Sorting Out Singletons: What are the options?

(Title Image: Brackla Hub/Facebook)

This is an issue brought up by a number of people over the last couple of weeks – particularly during the recent by-elections to Brackla Community Council – so I thought it was worth a closer examination.

Anyone who’s been through the Coychurch Road-Heol Simonston junction (aka. “Singletons” after the nearby limo hire company) knows it’s a pain in the arse.

The junction itself is right next to a narrow railway bridge, there’s nothing there for anyone walking towards/from Coychurch – my technique when going that way (particularly when it’s dark) is to run as close to the railway wall as possible and hope for the best. Plus, there’ve been a number of accidents there as demonstrated in the title image.

The problems aren’t limited to the junction, as the whole stretch of Heol Simonston between Waterton and Coity isn’t fit to carry the amount of traffic generated by new housing developments at Parc Derwen, while more traffic heads to the junction from developments on the edges of Brackla (like Erw Hir/Longacres).

Despite rumoured commitments by developers to sort the issue out, as you might expect absolutely nothing has happened and it’ll probably take someone getting killed there (an inevitability in my opinion) for action to be taken.

What are the possible options?

Prevent obstruction of the junction

This would improve traffic flow by changing how vehicles use the junction – depending on the direction of travel – to prevent queues developing and to prevent movements which result in vehicles crossing the path of oncoming traffic.

The main advantage is that it would be cheap. BCBC would have to go through a traffic order process and put up new signs, but it would be a fraction of the cost of a full remodelling of the junction.

The problem with this is that although it would ease problems at the Singletons junction, it would simply move it elsewhere – such as the Crematorium roundabout – and result in more traffic being directed through Brackla via Brackla Way, subsequently past two schools and a few playgrounds.

It would be a reckless stopgap, in my opinion.

A wider bridge, active travel improvements and road straightening

Removing the kink in the road between the Crematorium roundabout and the bridge would improve vision and give drivers more time to prepare for the junction. The bridge could also be improved – either as a complete replacement or by building a separate subway for cyclists and pedestrians under the railway.

Combine this with proper crossings near Coychurch – at the moment you have to cross at the Waterton roundabout – and it would effectively complete the Pencoed-Bridgend active travel route.

The advantages are it would avoid the need for traffic lights and increase capacity on the road without over-engineering the solution. The bridge might need replacing at some point in the future anyway so it would kill several birds with one stone.

The disadvantage is a new bridge and new alignment won’t come cheap and a new bridge would cause massive disruption during construction – both to drivers, pedestrians/cyclists and rail users as it would probably mean closing the south Wales mainline, which would require Network Rail and UK Government buy-in and you can forget that.

A roundabout

As far as I know, this has long been BCBC’s preferred option – but I can’t confirm that it’s just hearsay.
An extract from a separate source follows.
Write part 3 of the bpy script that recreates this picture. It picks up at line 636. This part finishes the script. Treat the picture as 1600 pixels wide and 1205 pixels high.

It’s fairly obvious what this would entail. The roundabouts in and out of Brackla work perfectly fine and you would assume this would be no exception. It would, therefore, be more free-flowing and prevent traffic build up, while there’s plenty of room for a fairly large roundabout to be built.

The disadvantage is that if it’s not coupled with improvements to the bridge, the bridge will remain a problem because of reduced visibility. Again, construction would cause heavy disruption. A mini-roundabout would be a cheaper option, but I doubt it would be able to cope with the levels of traffic.

A light controlled junction

Bridgend has a traffic light fetish, so more traffic lights wouldn’t be that big a deal. A light controlled junction should be relatively easy to construct and it would also provide safer crossing points between Coychurch and Brackla/Bridgend for pedestrians and cyclists.

The drawback is that it wouldn’t be as free-flowing as a roundabout and during peak travel times you could easily see queues developing as far back as the Crematorium roundabout and the Waterton roundabout. It’s not ideal.

Why none of this will happen

A decent-sized roundabout by itself would probably cost ~£2million based on figures quoted for similar projects in England. The most expensive potential traffic-related option – bridge widening and road straightening etc. – would likely be around £6-8million.

Bridgend Council has a pretty good idea of how their capital budget (for new/one-off projects) is going to be spent for the next 10 years or so and there’ll be very little room for multi-million-pound road improvements.

The real enemy in all this (other than drivers) are the Parc Derwen, Gerddi Castell and Erw Hir developers. They’ve run away laughing to the bank because planning consultants know every trick in the book to prevent their clients spending a single penny clearing up the mess their own developments cause.

In an ideal world, the likes of Redrow, Persimmon, Barton Willmore etc. will be handed a multi-million-pound bill, but planning obligations often start and end within the immediate area of development.

There are other possible avenues – like Welsh Government and Cardiff City Region funding – but this is primarily a road safety and road capacity issue rather than an economic development issue, so they’re unlikely to be willing to fund any hard improvements there either.